ひねくれ者だと卑下される方がずっといい。
バカなのか、と罵られる方が心地もいい。

なのになぜか、世の中にいるのは賛同者達だった。


歴史から紐どいてみる。

かつて1517年、贖宥状を販売したローマ教皇。
「罪をお金で買う」という概念が誕生した。

この状態を「信仰によってのみ義とされる。」と、
宗教の視点から批評し新しい角度の宗派を誕生させたのがマルティン・ルターだ。
(歴史講座ではないので、ざっくりなのは許してください。)

ここで先ほどの成長理論を考えてみよう。

2016年。(より以前からかもしれないが)
当時就職活動生だった自分にとっても、他の学生にとっても。
「ベンチャー企業に行って自己成長する。」という概念が誕生した。

2019年。
成長したいからベンチャーに行く、という学生に対して、
「成長だけを考えるなら大手でも可能だ、その想いだけでベンチャーに就職すべきではない。」
という論が発信されている。

内容は全く違うかもしれない。
ただ、構図は似ていると僕は思っている。

ナポレオン時代に抑圧された人たちが、
戦争終了後独立した国家を作り、「ナショナリズム」が繁栄したように。

世の中は、
「王道と、革命家」によって進んでいく。
王道の意見が衰退を見せると、今まで王道派だった一部の人も含め革命家になっていく。


何が気にくわないのか。

僕が最も気にくわない(言い方を選ばずに言うと)のは、
「中立派でありながら、時代の流れに沿って腑に落ちているわけでもない空虚な意見だけ発信する人達」だ。
特に本気でそれがいいと思っているわけでもなく、ただ、いい方に身を案じていればそれっぽく聞こえ、苦労少なく甘い蜜をすえる。

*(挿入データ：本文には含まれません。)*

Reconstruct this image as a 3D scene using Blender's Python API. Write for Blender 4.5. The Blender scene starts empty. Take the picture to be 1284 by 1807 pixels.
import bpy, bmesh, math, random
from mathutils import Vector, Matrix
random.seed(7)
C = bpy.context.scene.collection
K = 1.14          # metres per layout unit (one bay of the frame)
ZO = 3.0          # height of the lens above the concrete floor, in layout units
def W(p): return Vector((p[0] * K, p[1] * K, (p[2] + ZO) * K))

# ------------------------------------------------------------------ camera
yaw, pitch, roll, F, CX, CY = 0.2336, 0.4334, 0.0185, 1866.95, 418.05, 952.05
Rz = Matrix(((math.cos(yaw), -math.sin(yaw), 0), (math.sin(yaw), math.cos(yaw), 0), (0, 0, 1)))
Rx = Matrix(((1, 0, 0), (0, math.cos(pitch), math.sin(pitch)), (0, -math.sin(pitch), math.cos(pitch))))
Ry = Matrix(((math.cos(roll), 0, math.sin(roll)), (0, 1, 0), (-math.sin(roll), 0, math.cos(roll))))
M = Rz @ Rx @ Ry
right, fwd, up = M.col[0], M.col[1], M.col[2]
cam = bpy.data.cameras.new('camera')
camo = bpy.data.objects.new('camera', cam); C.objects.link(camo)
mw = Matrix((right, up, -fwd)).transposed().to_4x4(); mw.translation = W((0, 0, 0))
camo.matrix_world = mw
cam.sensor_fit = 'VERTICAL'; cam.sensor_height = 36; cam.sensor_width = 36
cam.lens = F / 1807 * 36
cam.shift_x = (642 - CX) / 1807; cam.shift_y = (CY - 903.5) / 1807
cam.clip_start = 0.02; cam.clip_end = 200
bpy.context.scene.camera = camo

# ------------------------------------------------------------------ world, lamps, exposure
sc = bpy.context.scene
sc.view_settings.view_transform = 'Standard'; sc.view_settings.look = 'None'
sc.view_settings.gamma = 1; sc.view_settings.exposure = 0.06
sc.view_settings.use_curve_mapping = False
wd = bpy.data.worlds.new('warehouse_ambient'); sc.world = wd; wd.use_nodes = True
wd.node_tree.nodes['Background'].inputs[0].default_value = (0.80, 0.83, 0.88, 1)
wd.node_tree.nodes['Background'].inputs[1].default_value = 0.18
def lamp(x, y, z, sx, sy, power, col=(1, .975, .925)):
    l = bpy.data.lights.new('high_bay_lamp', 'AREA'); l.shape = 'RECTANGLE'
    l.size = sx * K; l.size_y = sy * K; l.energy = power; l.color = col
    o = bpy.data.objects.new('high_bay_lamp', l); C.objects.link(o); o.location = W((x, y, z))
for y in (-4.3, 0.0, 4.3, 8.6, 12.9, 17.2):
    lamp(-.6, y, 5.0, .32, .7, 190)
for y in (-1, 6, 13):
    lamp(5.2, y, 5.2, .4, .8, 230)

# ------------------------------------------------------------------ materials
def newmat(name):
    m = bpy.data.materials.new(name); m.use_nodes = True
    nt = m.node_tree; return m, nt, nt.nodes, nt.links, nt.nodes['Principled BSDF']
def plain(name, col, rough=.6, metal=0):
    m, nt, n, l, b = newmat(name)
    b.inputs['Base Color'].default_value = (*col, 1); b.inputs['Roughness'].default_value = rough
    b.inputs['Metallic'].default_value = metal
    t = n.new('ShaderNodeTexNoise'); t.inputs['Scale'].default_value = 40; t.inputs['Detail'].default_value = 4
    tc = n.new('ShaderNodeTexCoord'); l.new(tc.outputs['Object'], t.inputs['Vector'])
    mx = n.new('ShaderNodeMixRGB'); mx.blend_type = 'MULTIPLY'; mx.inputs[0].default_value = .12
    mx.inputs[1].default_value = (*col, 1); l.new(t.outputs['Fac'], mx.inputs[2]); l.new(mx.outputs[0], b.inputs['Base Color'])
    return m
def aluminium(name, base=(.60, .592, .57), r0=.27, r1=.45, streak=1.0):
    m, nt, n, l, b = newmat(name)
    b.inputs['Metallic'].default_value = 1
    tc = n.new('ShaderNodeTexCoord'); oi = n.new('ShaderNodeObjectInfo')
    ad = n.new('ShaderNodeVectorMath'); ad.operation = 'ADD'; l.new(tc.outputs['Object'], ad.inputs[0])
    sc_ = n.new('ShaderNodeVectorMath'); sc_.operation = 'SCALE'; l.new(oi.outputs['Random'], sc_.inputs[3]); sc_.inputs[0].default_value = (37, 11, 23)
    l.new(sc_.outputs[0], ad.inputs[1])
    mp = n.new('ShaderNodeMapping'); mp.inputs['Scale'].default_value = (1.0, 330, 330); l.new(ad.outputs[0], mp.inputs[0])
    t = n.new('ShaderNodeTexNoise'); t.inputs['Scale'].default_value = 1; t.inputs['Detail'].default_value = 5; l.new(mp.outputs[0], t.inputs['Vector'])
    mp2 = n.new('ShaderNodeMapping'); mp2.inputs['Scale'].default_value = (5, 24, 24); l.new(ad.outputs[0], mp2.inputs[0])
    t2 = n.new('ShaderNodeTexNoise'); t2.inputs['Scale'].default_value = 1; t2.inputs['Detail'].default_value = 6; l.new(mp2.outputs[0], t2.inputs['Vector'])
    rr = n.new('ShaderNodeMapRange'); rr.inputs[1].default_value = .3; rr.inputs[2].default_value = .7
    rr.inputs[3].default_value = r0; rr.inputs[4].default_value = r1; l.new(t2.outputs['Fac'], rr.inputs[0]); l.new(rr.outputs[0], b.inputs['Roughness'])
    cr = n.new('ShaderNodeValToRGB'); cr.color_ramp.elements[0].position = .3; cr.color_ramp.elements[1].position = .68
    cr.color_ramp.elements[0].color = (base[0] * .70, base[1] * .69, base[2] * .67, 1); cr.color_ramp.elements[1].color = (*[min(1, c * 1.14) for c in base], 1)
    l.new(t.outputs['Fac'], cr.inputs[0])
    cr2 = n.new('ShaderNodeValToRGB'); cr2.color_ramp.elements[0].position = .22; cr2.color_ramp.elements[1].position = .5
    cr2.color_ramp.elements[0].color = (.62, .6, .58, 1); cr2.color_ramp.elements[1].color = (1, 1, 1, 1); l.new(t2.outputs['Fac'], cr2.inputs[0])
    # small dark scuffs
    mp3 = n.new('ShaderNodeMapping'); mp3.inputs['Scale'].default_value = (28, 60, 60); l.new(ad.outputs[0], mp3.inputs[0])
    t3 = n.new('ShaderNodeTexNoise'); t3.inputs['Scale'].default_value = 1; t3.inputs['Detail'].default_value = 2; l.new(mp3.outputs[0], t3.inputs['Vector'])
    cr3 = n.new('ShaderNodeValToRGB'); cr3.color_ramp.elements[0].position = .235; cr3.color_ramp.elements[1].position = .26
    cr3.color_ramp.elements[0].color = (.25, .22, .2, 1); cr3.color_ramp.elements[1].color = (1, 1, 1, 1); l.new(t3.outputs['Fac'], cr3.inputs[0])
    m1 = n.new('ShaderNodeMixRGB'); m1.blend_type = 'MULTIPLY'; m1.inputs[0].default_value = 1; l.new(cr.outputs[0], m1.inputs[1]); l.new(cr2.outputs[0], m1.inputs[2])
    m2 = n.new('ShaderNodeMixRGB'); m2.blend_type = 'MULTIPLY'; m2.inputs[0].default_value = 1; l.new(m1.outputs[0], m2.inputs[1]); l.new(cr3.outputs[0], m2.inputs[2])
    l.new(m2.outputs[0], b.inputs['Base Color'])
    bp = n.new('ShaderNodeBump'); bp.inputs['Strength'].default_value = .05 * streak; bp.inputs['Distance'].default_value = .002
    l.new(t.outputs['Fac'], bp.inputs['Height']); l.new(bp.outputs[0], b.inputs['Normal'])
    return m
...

そんな人たちが少なからず各時代にはいた。

いいものだけを持ち逃げする。
この言葉が適切に当てはまるのではないだろうか。

現代においては、
こういうことが適切にできることを
「戦略家」というのだろう。
このような思考性を持っている人を
「頭がいい」というのだろう。
この事象が起き始めた時に、革命家は
「満足」するのだろう。

時代の改革や、革命を狙う人たちにとってこれは大きな一歩なのだ。
自分の意見や考えが間違えていない、そう思える確かな根拠なのだから。

しかし僕は気にくわない。
このような人たちがそれっぽい意見をそれっぽい場所で発信し、共感されているのを見ると、

「薄い」

そう感じてしまう。

薄い意見が世間に広まり、「次の王道」に変わっていく。
その頃には過去の何倍も濃度が薄くなってしまい、
元来出すはずだった味には程遠い、薄味になってしまうのだ。

だからこそ解釈を間違え、暴走し、
世の中の王道意見はまた荒廃を迎えるのではないか。

僕が、「王道を正解だと捉えすぎるのも問題ではないか」
と考えているのも、
王道意見として、「元来持っていたほどの濃度ではないものだから」
という感覚があるからだ。

言葉の外観だけを見て捉えたものが、
君の解答でいいのか?

というのが、僕が投げかけている意見の本懐なのだ。

だからこそ、この意見に賛同される人数が増えれば増えるほど、王道の荒廃や、革命家の登場を阻害し、
繰り返す歴史の歯車を止めてしまう可能性がある。

僕感じた違和感は、これか。

僕の意見を聞き、
「ひねくれてんな」と卑下するのはいい。
「どうでもいいわ」と無視するのもいい。
「面白い」と評価するのはまだいい。
ただ、「共感」と「賛同」が増え、
「薄い意見」に変貌して世に蔓延するのは
とても気持ちが悪い。

止めるべきでない歴史の歯車を止め、
及ぼすはずの繁栄を止め。

世界は今後どこにどう進んでいくのだろうか。

いいじゃないか。
周りに流されて意見を変えたって。

いいじゃないか。
自分自身の確固たる意見を持っていたって。

それが君たちの本懐なら、僕はなんら批評する気は無い。
しかし、義務感や使命感、戦略などというものに基づくものならば、
直ちにそれはやめたほうがいい。

ただそれだけ。
ただそれだけのことなのだ。

もう一度言う、僕は「批評家」だ。
賛同され、共感され、世に革命を起こし考えを全て変革したいわけでは無い。
自らの思うまま、気のままに意見発信をしている子供のような存在だ。

僕に共感し、賛同しているそこの君たちは、
トイザらスで「これ買って!!!」とだだをこねている子供の意見が正しいと言っているに等しい。

僕が欲しいのは共感でも、賛同でもない。
自らの頭で考え、腹落ちし、自らの道を歩むその心意気だけなのだ。

これを読んでいる、君たちへ。
そろそろ、自分の心に素直になったらどうだ。
他の誰でもない、自分の人生なのだから。